Assessing the quality of aleatoric uncertainty estimates from uncertainty quantification (UQ) deep learning methods is important in scientific contexts, where uncertainty is physically meaningful and important to characterize and interpret exactly. We systematically compare aleatoric uncertainty measured by two UQ techniques, Deep Ensembles (DE) and Deep Evidential Regression (DER). Our method focuses on both zero-dimensional (0D) and two-dimensional (2D) data, to explore how the UQ methods function for different data dimensionalities. We investigate uncertainty injected on the input and output variables and include a method to propagate uncertainty in the case of input uncertainty so that we can compare the predicted aleatoric uncertainty to the known values. We experiment with three levels of noise. The aleatoric uncertainty predicted across all models and experiments scales with the injected noise level. However, the predicted uncertainty is miscalibrated to $\rm{std}(\sigma_{\rm al})$ with the true uncertainty for half of the DE experiments and almost all of the DER experiments. The predicted uncertainty is the least accurate for both UQ methods for the 2D input uncertainty experiment and the high-noise level. While these results do not apply to more complex data, they highlight that further research on post-facto calibration for these methods would be beneficial, particularly for high-noise and high-dimensional settings.

翻译：在科学应用中评估不确定性量化（UQ）深度学习方法给出的偶然不确定性估计的质量至关重要，因为在这些场景中不确定性具有物理意义，且需要精确表征和解释。
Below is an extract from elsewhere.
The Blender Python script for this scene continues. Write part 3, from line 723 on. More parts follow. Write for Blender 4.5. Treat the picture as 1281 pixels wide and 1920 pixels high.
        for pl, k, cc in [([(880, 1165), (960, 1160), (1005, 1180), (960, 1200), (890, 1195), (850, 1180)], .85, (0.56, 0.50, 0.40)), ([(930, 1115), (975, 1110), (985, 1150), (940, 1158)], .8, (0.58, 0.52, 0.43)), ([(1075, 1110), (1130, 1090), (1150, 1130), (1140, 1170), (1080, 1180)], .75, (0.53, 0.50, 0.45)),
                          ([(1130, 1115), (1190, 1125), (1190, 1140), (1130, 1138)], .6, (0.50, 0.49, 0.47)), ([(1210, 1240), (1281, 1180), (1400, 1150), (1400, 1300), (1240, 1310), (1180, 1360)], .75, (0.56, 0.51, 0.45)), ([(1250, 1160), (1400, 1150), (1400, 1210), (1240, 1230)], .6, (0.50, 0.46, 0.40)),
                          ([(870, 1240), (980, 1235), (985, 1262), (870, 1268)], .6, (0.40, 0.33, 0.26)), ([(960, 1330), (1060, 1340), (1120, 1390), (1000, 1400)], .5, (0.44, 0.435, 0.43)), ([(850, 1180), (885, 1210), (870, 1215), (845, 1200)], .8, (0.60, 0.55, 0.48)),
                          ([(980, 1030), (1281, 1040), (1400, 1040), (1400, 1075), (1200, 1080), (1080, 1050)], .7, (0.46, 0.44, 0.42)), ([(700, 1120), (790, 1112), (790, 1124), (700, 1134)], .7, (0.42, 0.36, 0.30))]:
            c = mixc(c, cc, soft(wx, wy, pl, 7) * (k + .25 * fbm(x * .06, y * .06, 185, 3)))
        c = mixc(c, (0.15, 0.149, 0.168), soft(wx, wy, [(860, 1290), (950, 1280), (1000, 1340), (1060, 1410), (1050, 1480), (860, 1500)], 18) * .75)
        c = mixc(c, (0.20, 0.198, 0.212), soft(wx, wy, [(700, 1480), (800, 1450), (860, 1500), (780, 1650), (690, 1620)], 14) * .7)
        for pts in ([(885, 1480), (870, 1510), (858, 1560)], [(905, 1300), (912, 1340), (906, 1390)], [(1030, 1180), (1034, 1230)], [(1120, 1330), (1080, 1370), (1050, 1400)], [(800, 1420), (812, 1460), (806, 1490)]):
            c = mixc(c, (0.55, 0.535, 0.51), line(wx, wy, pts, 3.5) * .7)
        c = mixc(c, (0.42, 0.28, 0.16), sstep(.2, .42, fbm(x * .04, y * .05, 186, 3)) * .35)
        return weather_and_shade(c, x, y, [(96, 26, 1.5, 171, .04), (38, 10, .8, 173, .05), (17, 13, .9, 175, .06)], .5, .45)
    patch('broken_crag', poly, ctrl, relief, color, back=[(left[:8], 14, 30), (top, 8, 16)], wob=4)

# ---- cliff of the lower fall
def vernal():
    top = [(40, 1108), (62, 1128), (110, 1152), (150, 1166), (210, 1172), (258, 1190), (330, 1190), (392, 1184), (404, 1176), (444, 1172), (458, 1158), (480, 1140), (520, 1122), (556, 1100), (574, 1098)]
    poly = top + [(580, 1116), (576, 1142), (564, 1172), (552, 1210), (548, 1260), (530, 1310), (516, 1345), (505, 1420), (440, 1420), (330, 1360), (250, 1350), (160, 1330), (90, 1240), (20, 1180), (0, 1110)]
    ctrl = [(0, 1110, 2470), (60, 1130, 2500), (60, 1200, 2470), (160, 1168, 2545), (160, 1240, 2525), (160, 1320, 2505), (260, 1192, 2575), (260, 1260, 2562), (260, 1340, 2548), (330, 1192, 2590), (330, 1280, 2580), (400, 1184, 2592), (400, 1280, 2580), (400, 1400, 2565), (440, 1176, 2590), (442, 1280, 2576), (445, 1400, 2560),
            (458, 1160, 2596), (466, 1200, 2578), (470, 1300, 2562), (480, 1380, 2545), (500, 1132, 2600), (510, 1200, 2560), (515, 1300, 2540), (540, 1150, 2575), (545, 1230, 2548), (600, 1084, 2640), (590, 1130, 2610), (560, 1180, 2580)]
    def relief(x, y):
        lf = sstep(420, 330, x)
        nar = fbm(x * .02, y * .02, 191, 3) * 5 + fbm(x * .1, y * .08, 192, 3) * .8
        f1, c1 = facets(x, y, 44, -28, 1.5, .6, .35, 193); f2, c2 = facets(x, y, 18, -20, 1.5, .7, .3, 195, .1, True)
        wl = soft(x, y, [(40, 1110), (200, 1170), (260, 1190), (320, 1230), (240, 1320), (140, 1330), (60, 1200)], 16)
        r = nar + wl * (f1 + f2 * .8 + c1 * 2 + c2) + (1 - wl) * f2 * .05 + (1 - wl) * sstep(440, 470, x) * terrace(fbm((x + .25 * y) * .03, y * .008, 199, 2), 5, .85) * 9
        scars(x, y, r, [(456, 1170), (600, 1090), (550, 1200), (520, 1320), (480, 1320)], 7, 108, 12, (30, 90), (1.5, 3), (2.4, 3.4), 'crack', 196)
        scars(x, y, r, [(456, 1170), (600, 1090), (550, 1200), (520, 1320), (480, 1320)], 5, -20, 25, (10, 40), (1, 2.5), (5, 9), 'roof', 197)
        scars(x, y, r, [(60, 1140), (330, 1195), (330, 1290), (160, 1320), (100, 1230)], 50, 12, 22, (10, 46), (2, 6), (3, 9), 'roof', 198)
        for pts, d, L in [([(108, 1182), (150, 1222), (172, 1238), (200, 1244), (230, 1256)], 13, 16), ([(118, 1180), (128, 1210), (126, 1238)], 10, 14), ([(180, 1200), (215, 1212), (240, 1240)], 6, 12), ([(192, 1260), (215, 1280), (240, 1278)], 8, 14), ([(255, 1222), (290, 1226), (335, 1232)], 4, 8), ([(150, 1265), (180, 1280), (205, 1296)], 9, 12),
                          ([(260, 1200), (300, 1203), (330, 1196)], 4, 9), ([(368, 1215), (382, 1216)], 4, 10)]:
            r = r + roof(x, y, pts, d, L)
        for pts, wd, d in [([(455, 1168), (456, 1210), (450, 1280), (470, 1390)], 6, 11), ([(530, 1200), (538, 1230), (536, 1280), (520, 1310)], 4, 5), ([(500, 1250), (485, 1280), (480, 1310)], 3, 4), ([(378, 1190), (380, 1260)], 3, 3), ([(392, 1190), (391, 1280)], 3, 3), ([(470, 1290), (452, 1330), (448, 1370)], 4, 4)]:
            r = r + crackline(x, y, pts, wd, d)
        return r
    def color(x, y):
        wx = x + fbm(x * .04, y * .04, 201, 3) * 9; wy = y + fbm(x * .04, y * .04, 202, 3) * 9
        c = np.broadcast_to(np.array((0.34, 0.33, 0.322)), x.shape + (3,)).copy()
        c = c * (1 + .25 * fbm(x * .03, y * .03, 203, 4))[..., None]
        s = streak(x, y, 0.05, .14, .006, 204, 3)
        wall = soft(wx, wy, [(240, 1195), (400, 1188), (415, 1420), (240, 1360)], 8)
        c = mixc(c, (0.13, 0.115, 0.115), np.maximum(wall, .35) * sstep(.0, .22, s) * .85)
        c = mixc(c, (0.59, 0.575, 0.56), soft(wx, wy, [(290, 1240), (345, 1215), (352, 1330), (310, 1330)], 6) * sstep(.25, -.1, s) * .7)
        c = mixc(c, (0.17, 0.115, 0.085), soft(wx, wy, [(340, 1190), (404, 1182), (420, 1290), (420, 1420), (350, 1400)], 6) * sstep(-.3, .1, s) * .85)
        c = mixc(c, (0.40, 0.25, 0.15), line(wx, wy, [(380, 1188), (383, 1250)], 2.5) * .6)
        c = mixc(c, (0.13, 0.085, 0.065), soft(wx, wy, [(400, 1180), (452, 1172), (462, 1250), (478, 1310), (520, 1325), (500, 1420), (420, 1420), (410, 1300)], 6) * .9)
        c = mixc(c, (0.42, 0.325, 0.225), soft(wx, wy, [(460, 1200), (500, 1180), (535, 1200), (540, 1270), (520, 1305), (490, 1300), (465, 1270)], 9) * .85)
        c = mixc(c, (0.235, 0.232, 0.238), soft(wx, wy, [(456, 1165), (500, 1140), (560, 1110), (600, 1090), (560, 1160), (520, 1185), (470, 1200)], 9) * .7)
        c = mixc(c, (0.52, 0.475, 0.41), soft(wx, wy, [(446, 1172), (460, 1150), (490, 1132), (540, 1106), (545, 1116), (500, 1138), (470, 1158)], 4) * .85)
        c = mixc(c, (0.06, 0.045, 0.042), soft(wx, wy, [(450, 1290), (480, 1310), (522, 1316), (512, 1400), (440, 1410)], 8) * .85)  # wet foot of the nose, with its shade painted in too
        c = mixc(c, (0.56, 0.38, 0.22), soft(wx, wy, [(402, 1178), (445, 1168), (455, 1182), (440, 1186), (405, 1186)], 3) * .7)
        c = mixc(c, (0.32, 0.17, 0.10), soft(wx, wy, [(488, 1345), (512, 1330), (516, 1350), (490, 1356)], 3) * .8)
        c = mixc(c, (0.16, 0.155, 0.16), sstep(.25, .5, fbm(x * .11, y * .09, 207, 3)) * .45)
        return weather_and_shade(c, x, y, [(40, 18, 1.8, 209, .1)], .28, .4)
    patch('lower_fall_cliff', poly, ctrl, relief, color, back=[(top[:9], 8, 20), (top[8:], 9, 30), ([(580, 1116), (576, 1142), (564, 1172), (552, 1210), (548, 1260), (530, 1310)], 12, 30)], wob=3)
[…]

我们系统比较了两种UQ技术——深度集成（DE）与深度证据回归（DER）——所度量的偶然不确定性。我们的方法同时关注零维（0D）与二维（2D）数据，以探究UQ方法在不同数据维度下的表现。我们研究了施加在输入与输出变量上的不确定性，并针对输入不确定性的情况引入了一种不确定性传播方法，从而能够将预测的偶然不确定性与已知真值进行比较。我们在三种噪声水平下进行了实验。所有模型与实验中所预测的偶然不确定性均随注入噪声水平的增加而增大。然而，在约半数的DE实验及几乎所有的DER实验中，预测不确定性与真实不确定性相对于 $\rm{std}(\sigma_{\rm al})$ 存在校准偏差。对于2D输入不确定性实验及高噪声水平的情况，两种UQ方法预测的不确定性均表现出最低的准确性。尽管这些结论未必适用于更复杂的数据，但它们凸显了对这些方法进行事后校准的进一步研究将大有裨益，尤其是在高噪声与高维度的应用场景中。